Wednesday, 24 August 2016

On Needing a Shake-Up with Jason Bourne

Another Jason Bourne film will always be welcome. The initial trilogy with Matt Damon just got better as it went on and the parallel move sideways with The Bourne Legacy (2012) added to the Bourne universe. This fifth instalment, fourth with Damon, third directed by Greengrass is, unfortunately, the weakest of the group (but still better than most Bond films).

That’s not to say that Jason Bourne doesn’t have an important message to tell and it is clear to see why Greengrass and Damon felt the time was right for another outing. Here we find the manhunt for Bourne (a familiar narrative arc; he needs another situation thrown at him) set against the backdrop of information leaks and privacy, Islamic terrorism funded by Western regimes and technology giants selling our information. The landscape for Bourne is ripe.

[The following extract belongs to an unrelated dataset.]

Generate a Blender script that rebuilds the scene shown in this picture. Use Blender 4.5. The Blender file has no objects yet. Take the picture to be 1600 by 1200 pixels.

In this post Snowden, post ISIS world, writers Greengrass and Rouse balance the muddled, uncertain, unknowable political issues very well. While the film starts very busy, it settles down into a solid action thriller. It just doesn’t have the impact, in action or narrative that previous Bourne films have had. Bourne ends the film in the same place he began it, with a new nemesis, maybe, but these films have always been about Bourne, not the antagonist. As you would expect, the action is impressively handled, but has nothing that matches the roof top chase and following fight of The Bourne Ultimatum (2007).


Bourne will always be welcome, but this film shows us that he needs shaking up a bit.